Mahalnya biaya kuliah bisa diselesaikan jika negara menerapkan aturan Islam secara Kaffah. Sistem Khilafah akan menerapkan hukum syariat baik dalam tatanan politik dan ekonominya. Dalam tatanan politiknya negara berperan secara tegas sebagai penanggung jawab dan pelaksana langsung pengelolaan Pendidikan. Negara tak akan melemparkan tanggung jawab kepada swasta atau korporasi ataupun warga masyarakat. Jika pun mereka hendak terlibat hanyalah sebagian amal sholeh yang tidak sampai mengambil alih peran negara. Adapun secara ekonomi, negara menerapkan sistem ekonomi Islam sehingga mendapatkan sumber-sumber pemasukan negara bagi pembiayaan Pendidikan Tinggi. Biaya pendidikan akan diambil dari pengelolaan kepemilikan umum dan kepemilikan negara (fai dan kharaj). Semua diatur melalui mekanisme Baitul Mal.
Pendidikan, termasuk pendidikan tinggi merupakan kebutuhan primer masyarakat yang harus dijamin pemenuhannya oleh negara. Negara akan memastikan seluruh rakyat mendapatkan pelayanan tersebut baik miskin atau kaya, pintar atau tidak, muslim atau non-muslim. Semuanya dilayani dan diberi kemudahan akses. Karenanya negara akan memberikan anggaran berapapun anggarannya. Negara harus mengupayakan melalui berbagai jalur sesuai tuntunan syariat. Kemampuan negara membiayai sektor pendidikan tinggi juga akan disertai peningkatan kualitasnya. Sebab, tata kelola pendidikannya berdasarkan akidah Islam. Tujuan, kurikulum hingga metode implementasinya akan terjamin shohih. Maka mewujudkan sumber daya manusia berkualitas pun tidak perlu diragukan lagi. Pendidikan Islam pernah terwujud dalam sejarah kegemilangan peradaban Islam yang terbukti mampu menghasilkan ilmuwan-ilmuwan yang handal. Bahkan hasil penemuan mereka masa lalu masih kita rasakan pengaruhnya hingga hari ini.

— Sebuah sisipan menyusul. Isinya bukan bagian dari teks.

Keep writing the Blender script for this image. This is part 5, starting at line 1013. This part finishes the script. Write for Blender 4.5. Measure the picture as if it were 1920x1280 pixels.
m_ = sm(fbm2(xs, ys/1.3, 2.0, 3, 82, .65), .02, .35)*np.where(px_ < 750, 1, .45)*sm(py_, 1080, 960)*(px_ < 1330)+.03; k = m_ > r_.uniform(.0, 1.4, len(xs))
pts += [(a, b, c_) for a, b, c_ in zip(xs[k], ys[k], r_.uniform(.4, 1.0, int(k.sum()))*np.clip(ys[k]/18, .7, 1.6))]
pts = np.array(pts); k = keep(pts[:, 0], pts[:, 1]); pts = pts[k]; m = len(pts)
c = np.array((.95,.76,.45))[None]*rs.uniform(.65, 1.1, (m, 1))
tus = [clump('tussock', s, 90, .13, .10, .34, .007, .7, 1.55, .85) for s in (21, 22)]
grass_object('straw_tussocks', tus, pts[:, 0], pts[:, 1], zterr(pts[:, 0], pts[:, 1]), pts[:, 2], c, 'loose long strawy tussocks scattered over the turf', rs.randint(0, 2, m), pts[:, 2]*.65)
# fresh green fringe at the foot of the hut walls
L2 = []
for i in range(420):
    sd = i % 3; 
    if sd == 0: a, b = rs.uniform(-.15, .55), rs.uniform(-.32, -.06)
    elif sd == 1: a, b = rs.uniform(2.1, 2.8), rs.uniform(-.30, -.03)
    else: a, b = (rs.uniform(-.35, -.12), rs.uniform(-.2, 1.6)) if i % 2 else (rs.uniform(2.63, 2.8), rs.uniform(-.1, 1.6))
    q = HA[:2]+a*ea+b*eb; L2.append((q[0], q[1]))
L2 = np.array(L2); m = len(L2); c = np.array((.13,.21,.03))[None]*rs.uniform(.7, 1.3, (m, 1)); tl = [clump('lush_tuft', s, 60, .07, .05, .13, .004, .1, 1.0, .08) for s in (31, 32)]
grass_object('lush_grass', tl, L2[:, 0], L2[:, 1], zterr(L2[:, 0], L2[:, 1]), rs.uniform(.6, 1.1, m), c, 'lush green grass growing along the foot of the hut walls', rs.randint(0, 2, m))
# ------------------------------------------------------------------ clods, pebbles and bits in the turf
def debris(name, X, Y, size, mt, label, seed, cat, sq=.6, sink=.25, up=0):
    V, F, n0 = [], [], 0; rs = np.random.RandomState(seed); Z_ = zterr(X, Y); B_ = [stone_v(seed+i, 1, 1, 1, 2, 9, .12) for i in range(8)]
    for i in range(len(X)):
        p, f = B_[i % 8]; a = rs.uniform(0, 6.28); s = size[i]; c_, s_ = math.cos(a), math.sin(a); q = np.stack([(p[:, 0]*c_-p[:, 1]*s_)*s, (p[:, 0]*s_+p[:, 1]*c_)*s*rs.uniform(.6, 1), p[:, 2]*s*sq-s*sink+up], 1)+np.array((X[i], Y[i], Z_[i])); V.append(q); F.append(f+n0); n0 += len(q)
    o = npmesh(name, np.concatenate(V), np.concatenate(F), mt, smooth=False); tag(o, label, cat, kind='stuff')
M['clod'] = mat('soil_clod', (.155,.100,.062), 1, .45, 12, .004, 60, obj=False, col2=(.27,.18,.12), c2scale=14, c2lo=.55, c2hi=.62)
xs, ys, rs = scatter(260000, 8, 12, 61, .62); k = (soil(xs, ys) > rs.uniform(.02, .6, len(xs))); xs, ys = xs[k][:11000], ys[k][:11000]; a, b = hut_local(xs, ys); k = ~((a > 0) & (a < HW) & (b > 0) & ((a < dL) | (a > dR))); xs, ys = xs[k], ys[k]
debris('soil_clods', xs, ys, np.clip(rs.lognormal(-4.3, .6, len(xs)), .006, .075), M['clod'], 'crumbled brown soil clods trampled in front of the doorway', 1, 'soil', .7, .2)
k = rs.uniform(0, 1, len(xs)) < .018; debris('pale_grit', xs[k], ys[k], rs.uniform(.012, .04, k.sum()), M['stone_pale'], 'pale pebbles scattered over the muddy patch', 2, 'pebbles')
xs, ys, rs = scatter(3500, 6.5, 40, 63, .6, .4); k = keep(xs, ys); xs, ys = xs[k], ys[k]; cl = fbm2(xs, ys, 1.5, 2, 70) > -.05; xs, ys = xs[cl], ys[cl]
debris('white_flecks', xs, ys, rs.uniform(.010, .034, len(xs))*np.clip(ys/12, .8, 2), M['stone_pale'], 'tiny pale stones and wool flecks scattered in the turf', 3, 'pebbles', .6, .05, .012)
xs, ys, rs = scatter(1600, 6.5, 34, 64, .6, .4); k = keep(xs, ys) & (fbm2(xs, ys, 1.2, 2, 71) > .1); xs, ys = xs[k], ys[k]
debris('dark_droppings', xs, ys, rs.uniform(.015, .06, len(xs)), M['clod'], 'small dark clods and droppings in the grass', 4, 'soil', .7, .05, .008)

Melalui pendidikan Islam, orientasi pendidikan akan kembali pada jalurnya yakni untuk membentuk kepribadian Islam dan mewujudkan kemaslahatan ditengah-tengah masyarakat. Tidak akan ada lagi yang berpikir bahwa tujuan pendidikan adalah untuk mencari uang sebab untuk menempuh pendidikan pun butuh modal sebagaimana bisnis. Pandangan ini akan ditepis melalui penerapan pendidikan Islam dalam institusi Khilafah Islamiyah. Hanya Khilafah yang mampu memberikan kesempatan semua warga untuk mendapatkan pendidikan terbaik.